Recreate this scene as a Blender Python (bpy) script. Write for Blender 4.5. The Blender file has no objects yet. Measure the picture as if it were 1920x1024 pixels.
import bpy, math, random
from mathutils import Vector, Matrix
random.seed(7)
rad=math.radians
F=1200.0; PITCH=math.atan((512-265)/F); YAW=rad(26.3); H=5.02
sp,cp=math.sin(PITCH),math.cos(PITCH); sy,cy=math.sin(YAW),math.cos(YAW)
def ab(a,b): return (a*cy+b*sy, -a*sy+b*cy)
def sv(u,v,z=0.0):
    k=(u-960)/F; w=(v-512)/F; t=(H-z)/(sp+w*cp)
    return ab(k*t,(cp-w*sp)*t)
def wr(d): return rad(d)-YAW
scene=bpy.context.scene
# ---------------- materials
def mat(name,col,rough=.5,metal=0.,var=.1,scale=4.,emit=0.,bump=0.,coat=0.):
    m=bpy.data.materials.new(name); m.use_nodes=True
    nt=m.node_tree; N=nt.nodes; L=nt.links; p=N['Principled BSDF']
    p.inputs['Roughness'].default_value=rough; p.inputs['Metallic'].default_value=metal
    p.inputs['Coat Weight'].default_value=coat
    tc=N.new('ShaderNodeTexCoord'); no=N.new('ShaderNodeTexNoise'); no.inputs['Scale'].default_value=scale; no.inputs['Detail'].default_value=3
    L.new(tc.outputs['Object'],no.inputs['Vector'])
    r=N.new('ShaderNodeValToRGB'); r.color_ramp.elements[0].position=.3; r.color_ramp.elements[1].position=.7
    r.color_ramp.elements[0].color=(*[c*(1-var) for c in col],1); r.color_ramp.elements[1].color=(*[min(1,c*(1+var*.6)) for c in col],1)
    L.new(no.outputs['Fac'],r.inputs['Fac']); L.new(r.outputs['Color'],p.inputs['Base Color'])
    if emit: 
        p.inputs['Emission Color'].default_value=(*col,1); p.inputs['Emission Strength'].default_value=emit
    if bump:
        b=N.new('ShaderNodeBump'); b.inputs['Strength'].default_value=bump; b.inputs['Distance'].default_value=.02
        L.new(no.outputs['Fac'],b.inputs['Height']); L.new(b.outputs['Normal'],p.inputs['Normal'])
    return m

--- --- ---

* _Work instructions_:
Take every line that includes the string "scene" and copy it.

* _Result for this task_:
Recreate this scene as a Blender Python (bpy) script. Write for Blender 4.5. The Blender file has no objects yet. Measure the picture as if it were 1920x1024 pixels.
scene=bpy.context.scene